## Start DATA
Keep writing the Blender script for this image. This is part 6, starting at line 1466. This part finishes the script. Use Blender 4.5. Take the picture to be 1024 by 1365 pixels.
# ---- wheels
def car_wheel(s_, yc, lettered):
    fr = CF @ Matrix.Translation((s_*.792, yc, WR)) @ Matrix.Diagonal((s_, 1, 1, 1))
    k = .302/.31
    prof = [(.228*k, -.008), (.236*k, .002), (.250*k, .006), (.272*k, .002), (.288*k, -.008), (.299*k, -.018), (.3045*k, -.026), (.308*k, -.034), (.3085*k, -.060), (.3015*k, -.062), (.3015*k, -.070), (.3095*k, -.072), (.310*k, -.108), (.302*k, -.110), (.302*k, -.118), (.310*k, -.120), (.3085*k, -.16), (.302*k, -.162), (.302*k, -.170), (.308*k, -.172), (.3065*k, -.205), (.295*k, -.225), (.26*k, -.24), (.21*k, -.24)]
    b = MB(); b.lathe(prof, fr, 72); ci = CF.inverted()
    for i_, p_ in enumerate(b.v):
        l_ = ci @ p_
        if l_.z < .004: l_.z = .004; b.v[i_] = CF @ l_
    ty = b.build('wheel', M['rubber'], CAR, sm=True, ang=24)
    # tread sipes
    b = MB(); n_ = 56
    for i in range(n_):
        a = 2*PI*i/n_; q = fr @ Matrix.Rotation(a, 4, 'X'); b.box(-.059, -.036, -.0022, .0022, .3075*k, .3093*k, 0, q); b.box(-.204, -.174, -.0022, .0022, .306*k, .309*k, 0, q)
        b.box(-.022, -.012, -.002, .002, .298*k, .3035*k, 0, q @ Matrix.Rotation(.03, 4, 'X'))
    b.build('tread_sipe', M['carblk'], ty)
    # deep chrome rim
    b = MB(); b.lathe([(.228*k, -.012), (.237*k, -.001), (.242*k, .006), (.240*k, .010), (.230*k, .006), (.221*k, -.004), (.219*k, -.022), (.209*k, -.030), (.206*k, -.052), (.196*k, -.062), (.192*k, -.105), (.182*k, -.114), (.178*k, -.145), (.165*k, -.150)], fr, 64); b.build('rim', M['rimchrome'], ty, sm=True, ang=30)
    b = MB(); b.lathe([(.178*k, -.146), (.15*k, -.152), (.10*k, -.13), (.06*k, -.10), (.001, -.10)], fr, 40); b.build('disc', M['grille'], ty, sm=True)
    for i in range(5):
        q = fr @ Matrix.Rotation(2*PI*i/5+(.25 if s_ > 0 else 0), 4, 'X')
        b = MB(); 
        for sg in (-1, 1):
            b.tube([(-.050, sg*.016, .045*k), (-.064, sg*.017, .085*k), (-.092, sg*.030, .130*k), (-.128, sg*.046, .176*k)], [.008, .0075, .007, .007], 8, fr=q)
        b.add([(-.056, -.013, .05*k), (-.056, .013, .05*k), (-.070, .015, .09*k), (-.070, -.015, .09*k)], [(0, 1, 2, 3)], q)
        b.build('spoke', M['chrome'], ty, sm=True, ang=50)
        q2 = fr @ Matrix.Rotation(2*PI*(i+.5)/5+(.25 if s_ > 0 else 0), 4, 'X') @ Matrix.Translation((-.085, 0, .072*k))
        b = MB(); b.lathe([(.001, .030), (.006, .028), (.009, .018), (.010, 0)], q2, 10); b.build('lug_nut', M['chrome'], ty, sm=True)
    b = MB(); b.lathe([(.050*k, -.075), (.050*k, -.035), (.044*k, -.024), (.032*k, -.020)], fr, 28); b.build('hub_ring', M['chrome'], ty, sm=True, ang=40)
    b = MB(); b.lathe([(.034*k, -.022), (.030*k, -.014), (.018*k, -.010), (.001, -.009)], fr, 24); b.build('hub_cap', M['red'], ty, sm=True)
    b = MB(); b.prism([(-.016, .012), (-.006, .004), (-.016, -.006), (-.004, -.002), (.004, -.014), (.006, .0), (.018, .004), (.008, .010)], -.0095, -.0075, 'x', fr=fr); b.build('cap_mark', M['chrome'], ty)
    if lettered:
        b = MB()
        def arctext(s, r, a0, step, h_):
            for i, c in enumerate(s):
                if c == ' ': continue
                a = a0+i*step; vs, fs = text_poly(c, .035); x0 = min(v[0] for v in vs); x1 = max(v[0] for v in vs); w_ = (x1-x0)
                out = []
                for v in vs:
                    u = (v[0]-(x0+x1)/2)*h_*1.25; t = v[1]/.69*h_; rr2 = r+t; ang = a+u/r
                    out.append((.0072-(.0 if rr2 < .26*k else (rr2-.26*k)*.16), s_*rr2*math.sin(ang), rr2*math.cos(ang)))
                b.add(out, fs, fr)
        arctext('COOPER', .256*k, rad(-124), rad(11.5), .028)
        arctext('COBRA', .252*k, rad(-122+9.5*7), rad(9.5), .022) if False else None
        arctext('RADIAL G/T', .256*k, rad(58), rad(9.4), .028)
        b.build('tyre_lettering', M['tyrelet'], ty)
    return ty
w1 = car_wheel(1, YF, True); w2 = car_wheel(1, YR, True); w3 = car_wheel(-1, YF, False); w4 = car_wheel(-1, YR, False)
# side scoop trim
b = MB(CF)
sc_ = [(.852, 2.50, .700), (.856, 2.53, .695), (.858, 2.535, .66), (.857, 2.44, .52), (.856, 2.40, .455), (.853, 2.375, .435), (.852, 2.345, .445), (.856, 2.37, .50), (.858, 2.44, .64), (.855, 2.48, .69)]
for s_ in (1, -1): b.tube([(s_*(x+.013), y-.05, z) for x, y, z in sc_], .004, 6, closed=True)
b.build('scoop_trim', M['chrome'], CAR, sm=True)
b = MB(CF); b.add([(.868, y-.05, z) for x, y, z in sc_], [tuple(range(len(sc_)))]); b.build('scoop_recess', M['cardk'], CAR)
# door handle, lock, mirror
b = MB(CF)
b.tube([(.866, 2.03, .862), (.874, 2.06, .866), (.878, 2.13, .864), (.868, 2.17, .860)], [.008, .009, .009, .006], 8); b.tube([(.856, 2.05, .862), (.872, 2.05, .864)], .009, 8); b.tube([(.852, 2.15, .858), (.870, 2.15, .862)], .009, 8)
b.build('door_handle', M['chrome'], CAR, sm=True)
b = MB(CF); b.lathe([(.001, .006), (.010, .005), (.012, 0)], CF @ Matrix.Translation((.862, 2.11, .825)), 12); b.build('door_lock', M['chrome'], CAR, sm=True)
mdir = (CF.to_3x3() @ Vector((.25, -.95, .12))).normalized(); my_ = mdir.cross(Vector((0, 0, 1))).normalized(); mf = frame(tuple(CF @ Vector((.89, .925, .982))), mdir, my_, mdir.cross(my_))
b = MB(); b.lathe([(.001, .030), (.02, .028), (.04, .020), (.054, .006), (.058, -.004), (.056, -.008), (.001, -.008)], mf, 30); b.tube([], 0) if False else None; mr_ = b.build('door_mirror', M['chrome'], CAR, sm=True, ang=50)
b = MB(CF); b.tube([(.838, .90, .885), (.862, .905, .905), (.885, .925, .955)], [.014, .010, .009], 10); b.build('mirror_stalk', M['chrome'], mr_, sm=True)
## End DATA
GIVEN PROBLEM. Set down the listing in full, keeping every word exactly as it is.

FULL SOLUTION.
Keep writing the Blender script for this image. This is part 6, starting at line 1466. This part finishes the script. Use Blender 4.5. Take the picture to be 1024 by 1365 pixels.
# ---- wheels
def car_wheel(s_, yc, lettered):
    fr = CF @ Matrix.Translation((s_*.792, yc, WR)) @ Matrix.Diagonal((s_, 1, 1, 1))
    k = .302/.31
    prof = [(.228*k, -.008), (.236*k, .002), (.250*k, .006), (.272*k, .002), (.288*k, -.008), (.299*k, -.018), (.3045*k, -.026), (.308*k, -.034), (.3085*k, -.060), (.3015*k, -.062), (.3015*k, -.070), (.3095*k, -.072), (.310*k, -.108), (.302*k, -.110), (.302*k, -.118), (.310*k, -.120), (.3085*k, -.16), (.302*k, -.162), (.302*k, -.170), (.308*k, -.172), (.3065*k, -.205), (.295*k, -.225), (.26*k, -.24), (.21*k, -.24)]
    b = MB(); b.lathe(prof, fr, 72); ci = CF.inverted()
    for i_, p_ in enumerate(b.v):
        l_ = ci @ p_
        if l_.z < .004: l_.z = .004; b.v[i_] = CF @ l_
    ty = b.build('wheel', M['rubber'], CAR, sm=True, ang=24)
    # tread sipes
    b = MB(); n_ = 56
    for i in range(n_):
        a = 2*PI*i/n_; q = fr @ Matrix.Rotation(a, 4, 'X'); b.box(-.059, -.036, -.0022, .0022, .3075*k, .3093*k, 0, q); b.box(-.204, -.174, -.0022, .0022, .306*k, .309*k, 0, q)
        b.box(-.022, -.012, -.002, .002, .298*k, .3035*k, 0, q @ Matrix.Rotation(.03, 4, 'X'))
    b.build('tread_sipe', M['carblk'], ty)
    # deep chrome rim
    b = MB(); b.lathe([(.228*k, -.012), (.237*k, -.001), (.242*k, .006), (.240*k, .010), (.230*k, .006), (.221*k, -.004), (.219*k, -.022), (.209*k, -.030), (.206*k, -.052), (.196*k, -.062), (.192*k, -.105), (.182*k, -.114), (.178*k, -.145), (.165*k, -.150)], fr, 64); b.build('rim', M['rimchrome'], ty, sm=True, ang=30)
    b = MB(); b.lathe([(.178*k, -.146), (.15*k, -.152), (.10*k, -.13), (.06*k, -.10), (.001, -.10)], fr, 40); b.build('disc', M['grille'], ty, sm=True)
    for i in range(5):
        q = fr @ Matrix.Rotation(2*PI*i/5+(.25 if s_ > 0 else 0), 4, 'X')
        b = MB(); 
        for sg in (-1, 1):
            b.tube([(-.050, sg*.016, .045*k), (-.064, sg*.017, .085*k), (-.092, sg*.030, .130*k), (-.128, sg*.046, .176*k)], [.008, .0075, .007, .007], 8, fr=q)
        b.add([(-.056, -.013, .05*k), (-.056, .013, .05*k), (-.070, .015, .09*k), (-.070, -.015, .09*k)], [(0, 1, 2, 3)], q)
        b.build('spoke', M['chrome'], ty, sm=True, ang=50)
        q2 = fr @ Matrix.Rotation(2*PI*(i+.5)/5+(.25 if s_ > 0 else 0), 4, 'X') @ Matrix.Translation((-.085, 0, .072*k))
        b = MB(); b.lathe([(.001, .030), (.006, .028), (.009, .018), (.010, 0)], q2, 10); b.build('lug_nut', M['chrome'], ty, sm=True)
    b = MB(); b.lathe([(.050*k, -.075), (.050*k, -.035), (.044*k, -.024), (.032*k, -.020)], fr, 28); b.build('hub_ring', M['chrome'], ty, sm=True, ang=40)
    b = MB(); b.lathe([(.034*k, -.022), (.030*k, -.014), (.018*k, -.010), (.001, -.009)], fr, 24); b.build('hub_cap', M['red'], ty, sm=True)
    b = MB(); b.prism([(-.016, .012), (-.006, .004), (-.016, -.006), (-.004, -.002), (.004, -.014), (.006, .0), (.018, .004), (.008, .010)], -.0095, -.0075, 'x', fr=fr); b.build('cap_mark', M['chrome'], ty)
    if lettered:
        b = MB()
        def arctext(s, r, a0, step, h_):
            for i, c in enumerate(s):
                if c == ' ': continue
                a = a0+i*step; vs, fs = text_poly(c, .035); x0 = min(v[0] for v in vs); x1 = max(v[0] for v in vs); w_ = (x1-x0)
                out = []
                for v in vs:
                    u = (v[0]-(x0+x1)/2)*h_*1.25; t = v[1]/.69*h_; rr2 = r+t; ang = a+u/r
                    out.append((.0072-(.0 if rr2 < .26*k else (rr2-.26*k)*.16), s_*rr2*math.sin(ang), rr2*math.cos(ang)))
                b.add(out, fs, fr)
        arctext('COOPER', .256*k, rad(-124), rad(11.5), .028)
        arctext('COBRA', .252*k, rad(-122+9.5*7), rad(9.5), .022) if False else None
        arctext('RADIAL G/T', .256*k, rad(58), rad(9.4), .028)
        b.build('tyre_lettering', M['tyrelet'], ty)
    return ty
w1 = car_wheel(1, YF, True); w2 = car_wheel(1, YR, True); w3 = car_wheel(-1, YF, False); w4 = car_wheel(-1, YR, False)
# side scoop trim
b = MB(CF)
sc_ = [(.852, 2.50, .700), (.856, 2.53, .695), (.858, 2.535, .66), (.857, 2.44, .52), (.856, 2.40, .455), (.853, 2.375, .435), (.852, 2.345, .445), (.856, 2.37, .50), (.858, 2.44, .64), (.855, 2.48, .69)]
for s_ in (1, -1): b.tube([(s_*(x+.013), y-.05, z) for x, y, z in sc_], .004, 6, closed=True)
b.build('scoop_trim', M['chrome'], CAR, sm=True)
b = MB(CF); b.add([(.868, y-.05, z) for x, y, z in sc_], [tuple(range(len(sc_)))]); b.build('scoop_recess', M['cardk'], CAR)
# door handle, lock, mirror
b = MB(CF)
b.tube([(.866, 2.03, .862), (.874, 2.06, .866), (.878, 2.13, .864), (.868, 2.17, .860)], [.008, .009, .009, .006], 8); b.tube([(.856, 2.05, .862), (.872, 2.05, .864)], .009, 8); b.tube([(.852, 2.15, .858), (.870, 2.15, .862)], .009, 8)
b.build('door_handle', M['chrome'], CAR, sm=True)
b = MB(CF); b.lathe([(.001, .006), (.010, .005), (.012, 0)], CF @ Matrix.Translation((.862, 2.11, .825)), 12); b.build('door_lock', M['chrome'], CAR, sm=True)
mdir = (CF.to_3x3() @ Vector((.25, -.95, .12))).normalized(); my_ = mdir.cross(Vector((0, 0, 1))).normalized(); mf = frame(tuple(CF @ Vector((.89, .925, .982))), mdir, my_, mdir.cross(my_))
b = MB(); b.lathe([(.001, .030), (.02, .028), (.04, .020), (.054, .006), (.058, -.004), (.056, -.008), (.001, -.008)], mf, 30); b.tube([], 0) if False else None; mr_ = b.build('door_mirror', M['chrome'], CAR, sm=True, ang=50)
b = MB(CF); b.tube([(.838, .90, .885), (.862, .905, .905), (.885, .925, .955)], [.014, .010, .009], 10); b.build('mirror_stalk', M['chrome'], mr_, sm=True)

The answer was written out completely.